[BEGIN RECORDS PROVIDED]

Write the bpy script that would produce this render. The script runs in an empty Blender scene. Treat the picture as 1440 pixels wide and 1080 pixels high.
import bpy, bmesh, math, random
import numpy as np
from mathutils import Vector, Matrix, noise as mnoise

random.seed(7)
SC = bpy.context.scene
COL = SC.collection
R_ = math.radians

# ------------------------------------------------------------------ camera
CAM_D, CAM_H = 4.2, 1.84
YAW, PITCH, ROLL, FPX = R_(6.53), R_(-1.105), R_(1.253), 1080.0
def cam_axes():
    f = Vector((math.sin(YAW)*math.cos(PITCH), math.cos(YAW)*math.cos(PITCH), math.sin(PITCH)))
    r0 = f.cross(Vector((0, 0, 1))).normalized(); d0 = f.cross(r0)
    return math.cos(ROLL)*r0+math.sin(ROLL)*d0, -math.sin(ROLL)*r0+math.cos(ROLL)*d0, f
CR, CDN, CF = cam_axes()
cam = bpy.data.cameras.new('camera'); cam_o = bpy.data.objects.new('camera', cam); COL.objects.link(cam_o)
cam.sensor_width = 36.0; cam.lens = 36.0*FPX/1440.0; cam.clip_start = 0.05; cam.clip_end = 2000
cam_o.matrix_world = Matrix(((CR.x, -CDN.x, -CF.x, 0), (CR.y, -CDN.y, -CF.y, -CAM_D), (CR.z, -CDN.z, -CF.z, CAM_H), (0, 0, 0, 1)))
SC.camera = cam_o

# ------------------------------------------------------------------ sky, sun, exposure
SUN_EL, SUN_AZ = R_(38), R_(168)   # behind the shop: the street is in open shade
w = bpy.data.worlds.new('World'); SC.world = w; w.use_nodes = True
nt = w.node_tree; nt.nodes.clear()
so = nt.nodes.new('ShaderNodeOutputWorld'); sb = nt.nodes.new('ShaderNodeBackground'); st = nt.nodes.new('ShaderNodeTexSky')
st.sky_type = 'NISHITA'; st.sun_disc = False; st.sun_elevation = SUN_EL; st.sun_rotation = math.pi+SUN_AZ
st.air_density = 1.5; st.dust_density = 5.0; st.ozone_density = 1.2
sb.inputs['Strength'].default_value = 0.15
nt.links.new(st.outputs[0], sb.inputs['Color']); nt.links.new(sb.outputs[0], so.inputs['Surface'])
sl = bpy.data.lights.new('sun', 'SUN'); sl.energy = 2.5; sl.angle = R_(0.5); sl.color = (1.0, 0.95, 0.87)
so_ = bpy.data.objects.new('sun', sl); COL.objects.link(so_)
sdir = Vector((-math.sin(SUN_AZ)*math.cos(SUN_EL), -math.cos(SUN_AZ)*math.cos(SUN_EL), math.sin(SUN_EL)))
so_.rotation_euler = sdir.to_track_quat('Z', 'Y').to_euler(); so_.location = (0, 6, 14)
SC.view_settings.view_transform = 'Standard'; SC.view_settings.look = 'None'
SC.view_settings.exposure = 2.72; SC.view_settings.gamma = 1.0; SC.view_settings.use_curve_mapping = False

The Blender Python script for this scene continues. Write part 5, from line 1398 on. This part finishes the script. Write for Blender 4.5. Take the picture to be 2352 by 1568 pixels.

[END RECORDS PROVIDED]

◆ PROBLEM STATEMENT: Copy out the listing above, line by line and exactly, from its first line to the line holding "R_ = math.radians", inclusive.

◆ ANSWER TO THIS PROBLEM:
Write the bpy script that would produce this render. The script runs in an empty Blender scene. Treat the picture as 1440 pixels wide and 1080 pixels high.
import bpy, bmesh, math, random
import numpy as np
from mathutils import Vector, Matrix, noise as mnoise

random.seed(7)
SC = bpy.context.scene
COL = SC.collection
R_ = math.radians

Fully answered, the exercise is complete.